What the numbers showed

Three weeks is too short for any AdMob eCPM or DAU shifts to surface. The one signal I could read was that the average review length across the six apps moved from 38 to 51 characters. Users mentioned the new release more often, which I take as a sign that someone is actually reading the What's New.

Designing for a four-post-a-day life

I run four technical blogs in parallel, and on top of that I ship app updates. That means I write a lot of short outputs every day. Release notes are the shortest and most frequently read of them. When something is that short, hesitation kills the cadence.
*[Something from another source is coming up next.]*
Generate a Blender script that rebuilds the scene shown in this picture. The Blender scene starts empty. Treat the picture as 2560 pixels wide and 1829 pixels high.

What three weeks taught me is that a template that survives needs two parts: a mechanical scaffold and one line a human must write by hand. Fully automate it and the personality disappears. Fully handwrite it and the cadence collapses. I think this principle generalizes to any indie developer running six or more apps in parallel.

What I plan to try next

There are three follow-ups already on the bench.

  • A CI job that posts the release-notes/ content to App Store Connect through the JWT-authenticated API.
  • Expanding from two locales to six (Japanese, English, Chinese, Korean, Spanish, French).
  • Aggregating feature names that appear in user reviews each week and feeding them back into the next What's New.

Twelve years into building apps alone, this is still a corner I was undervaluing. If you also run several apps in parallel, the cheapest experiment is the smallest one: write all your release notes in the same week.